-- start of Recorded information --

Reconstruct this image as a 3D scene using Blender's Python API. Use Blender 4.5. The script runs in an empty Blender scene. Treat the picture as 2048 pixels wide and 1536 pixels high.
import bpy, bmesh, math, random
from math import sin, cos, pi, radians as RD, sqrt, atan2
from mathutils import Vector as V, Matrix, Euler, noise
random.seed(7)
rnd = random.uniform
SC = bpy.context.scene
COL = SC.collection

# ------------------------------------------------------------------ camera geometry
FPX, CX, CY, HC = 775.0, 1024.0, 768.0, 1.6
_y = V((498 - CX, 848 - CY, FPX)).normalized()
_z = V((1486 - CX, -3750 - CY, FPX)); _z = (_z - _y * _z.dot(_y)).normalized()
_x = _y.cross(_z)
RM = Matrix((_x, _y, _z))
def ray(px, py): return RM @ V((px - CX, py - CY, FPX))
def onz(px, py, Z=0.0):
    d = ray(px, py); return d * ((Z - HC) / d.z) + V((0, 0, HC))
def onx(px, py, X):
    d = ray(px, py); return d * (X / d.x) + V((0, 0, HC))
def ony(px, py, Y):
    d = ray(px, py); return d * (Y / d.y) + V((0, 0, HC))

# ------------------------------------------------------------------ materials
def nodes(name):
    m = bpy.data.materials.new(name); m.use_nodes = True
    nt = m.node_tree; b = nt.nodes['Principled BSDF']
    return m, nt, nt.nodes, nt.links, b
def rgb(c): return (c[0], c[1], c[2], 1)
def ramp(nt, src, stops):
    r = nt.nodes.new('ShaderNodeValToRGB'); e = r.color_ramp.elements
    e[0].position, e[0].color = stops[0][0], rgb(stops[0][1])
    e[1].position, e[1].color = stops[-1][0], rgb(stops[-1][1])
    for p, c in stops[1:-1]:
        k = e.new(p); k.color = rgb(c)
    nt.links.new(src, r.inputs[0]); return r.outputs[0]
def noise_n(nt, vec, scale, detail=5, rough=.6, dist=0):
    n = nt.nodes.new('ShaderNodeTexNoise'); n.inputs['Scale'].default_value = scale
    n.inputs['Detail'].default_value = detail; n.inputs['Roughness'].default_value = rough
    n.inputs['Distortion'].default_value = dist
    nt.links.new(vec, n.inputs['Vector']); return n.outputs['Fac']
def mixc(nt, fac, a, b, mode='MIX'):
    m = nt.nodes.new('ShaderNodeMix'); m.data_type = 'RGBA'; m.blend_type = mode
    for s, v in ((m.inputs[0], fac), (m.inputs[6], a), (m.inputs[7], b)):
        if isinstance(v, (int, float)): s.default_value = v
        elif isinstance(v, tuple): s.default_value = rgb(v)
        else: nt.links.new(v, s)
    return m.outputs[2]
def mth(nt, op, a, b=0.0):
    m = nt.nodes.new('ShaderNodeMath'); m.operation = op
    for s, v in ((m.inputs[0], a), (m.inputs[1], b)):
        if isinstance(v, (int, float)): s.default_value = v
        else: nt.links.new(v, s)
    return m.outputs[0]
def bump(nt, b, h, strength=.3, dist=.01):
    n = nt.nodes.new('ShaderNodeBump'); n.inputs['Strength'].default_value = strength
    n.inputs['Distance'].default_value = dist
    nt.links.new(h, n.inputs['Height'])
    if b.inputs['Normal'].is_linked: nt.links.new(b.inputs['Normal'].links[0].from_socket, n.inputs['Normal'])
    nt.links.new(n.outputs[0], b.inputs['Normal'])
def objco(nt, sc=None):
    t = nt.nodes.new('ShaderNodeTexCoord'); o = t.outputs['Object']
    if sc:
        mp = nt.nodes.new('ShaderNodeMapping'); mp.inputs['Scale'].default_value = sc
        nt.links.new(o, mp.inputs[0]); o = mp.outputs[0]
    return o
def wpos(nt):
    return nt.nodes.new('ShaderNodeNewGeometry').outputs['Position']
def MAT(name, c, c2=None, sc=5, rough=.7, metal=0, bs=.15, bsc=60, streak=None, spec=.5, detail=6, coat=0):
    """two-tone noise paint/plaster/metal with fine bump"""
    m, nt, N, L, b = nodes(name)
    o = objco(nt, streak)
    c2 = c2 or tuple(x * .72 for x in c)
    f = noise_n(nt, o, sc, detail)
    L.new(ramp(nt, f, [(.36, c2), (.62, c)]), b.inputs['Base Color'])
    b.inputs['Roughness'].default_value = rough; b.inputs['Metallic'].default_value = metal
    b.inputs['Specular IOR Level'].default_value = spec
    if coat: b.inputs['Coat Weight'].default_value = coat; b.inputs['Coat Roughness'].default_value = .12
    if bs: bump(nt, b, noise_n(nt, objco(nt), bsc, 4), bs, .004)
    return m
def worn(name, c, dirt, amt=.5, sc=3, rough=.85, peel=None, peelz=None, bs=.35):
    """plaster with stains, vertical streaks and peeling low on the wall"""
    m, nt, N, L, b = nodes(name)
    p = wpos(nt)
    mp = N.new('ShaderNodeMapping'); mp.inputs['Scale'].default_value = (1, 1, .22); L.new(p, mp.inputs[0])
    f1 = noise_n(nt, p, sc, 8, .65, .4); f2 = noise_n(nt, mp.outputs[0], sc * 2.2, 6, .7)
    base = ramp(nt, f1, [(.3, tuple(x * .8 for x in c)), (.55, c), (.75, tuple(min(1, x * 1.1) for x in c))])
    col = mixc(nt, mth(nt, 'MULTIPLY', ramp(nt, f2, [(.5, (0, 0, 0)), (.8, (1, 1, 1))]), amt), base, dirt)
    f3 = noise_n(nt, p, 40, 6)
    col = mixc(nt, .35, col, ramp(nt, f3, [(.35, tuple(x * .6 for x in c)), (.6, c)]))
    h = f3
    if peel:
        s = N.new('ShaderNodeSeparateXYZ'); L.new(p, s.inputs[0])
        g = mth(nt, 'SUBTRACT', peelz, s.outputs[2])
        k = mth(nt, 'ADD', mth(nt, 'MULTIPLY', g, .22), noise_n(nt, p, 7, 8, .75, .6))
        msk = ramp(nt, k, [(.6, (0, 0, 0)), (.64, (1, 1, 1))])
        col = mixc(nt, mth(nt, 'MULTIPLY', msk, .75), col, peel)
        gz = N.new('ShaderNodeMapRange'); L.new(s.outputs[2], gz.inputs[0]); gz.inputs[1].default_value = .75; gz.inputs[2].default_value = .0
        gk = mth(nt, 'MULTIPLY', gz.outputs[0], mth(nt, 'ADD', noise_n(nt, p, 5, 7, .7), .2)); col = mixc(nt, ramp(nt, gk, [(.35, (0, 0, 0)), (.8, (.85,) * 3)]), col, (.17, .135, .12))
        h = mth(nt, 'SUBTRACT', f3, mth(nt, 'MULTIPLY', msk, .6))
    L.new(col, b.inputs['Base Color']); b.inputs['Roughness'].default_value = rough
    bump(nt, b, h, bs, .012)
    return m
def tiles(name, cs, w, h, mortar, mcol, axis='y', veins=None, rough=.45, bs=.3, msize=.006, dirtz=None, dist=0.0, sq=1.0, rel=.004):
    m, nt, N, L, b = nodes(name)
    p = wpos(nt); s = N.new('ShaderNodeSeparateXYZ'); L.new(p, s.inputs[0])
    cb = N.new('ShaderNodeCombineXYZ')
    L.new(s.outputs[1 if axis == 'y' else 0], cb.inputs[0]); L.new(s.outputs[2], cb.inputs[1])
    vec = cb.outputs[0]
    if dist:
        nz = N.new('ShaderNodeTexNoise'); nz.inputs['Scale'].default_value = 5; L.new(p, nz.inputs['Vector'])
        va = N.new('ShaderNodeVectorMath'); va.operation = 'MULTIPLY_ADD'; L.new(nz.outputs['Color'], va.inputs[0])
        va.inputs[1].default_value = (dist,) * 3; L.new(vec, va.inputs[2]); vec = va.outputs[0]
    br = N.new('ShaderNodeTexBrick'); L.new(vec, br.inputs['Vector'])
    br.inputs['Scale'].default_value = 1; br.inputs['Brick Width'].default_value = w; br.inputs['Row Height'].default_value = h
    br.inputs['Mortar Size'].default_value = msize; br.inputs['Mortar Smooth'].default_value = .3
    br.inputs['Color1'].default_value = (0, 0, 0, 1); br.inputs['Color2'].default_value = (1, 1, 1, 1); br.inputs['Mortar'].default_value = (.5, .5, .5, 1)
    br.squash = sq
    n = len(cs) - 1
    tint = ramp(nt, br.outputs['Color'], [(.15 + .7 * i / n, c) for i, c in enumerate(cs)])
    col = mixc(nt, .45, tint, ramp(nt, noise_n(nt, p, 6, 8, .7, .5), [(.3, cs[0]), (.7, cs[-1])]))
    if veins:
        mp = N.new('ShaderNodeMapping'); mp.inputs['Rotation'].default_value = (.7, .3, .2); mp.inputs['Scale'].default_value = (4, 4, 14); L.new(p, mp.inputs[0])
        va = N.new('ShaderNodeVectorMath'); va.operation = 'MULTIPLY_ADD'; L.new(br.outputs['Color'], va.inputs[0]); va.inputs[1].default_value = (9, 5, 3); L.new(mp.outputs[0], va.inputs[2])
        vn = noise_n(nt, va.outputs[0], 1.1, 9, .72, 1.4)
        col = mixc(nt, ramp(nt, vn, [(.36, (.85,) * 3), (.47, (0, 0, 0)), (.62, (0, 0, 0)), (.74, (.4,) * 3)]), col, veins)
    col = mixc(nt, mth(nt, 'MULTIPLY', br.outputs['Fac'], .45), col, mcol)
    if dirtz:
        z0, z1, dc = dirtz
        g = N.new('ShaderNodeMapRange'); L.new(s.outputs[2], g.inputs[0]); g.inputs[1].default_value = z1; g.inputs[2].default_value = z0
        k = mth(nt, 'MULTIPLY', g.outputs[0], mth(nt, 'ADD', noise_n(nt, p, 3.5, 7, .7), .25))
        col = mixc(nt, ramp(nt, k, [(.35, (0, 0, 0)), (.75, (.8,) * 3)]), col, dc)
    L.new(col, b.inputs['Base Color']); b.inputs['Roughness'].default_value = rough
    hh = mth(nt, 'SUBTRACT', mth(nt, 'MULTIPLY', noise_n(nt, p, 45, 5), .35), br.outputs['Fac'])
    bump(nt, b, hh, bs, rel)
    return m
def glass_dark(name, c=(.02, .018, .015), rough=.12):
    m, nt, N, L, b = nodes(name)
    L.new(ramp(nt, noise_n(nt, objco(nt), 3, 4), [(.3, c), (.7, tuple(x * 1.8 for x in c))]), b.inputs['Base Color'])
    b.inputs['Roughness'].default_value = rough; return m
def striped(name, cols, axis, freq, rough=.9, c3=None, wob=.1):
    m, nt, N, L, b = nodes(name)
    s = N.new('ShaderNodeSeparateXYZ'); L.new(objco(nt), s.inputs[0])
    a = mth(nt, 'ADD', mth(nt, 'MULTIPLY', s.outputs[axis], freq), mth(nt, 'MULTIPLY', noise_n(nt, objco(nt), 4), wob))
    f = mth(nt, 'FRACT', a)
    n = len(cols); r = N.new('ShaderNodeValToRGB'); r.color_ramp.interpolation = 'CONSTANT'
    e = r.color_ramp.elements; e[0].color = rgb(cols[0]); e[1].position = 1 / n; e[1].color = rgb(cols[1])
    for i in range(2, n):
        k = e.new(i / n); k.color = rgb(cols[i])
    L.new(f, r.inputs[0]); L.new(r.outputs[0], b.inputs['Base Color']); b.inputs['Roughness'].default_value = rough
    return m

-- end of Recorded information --

> **The exercise**: Print the listing above from its first line through the line with "COL = SC.collection", and stop there.

> **Response**:
Reconstruct this image as a 3D scene using Blender's Python API. Use Blender 4.5. The script runs in an empty Blender scene. Treat the picture as 2048 pixels wide and 1536 pixels high.
import bpy, bmesh, math, random
from math import sin, cos, pi, radians as RD, sqrt, atan2
from mathutils import Vector as V, Matrix, Euler, noise
random.seed(7)
rnd = random.uniform
SC = bpy.context.scene
COL = SC.collection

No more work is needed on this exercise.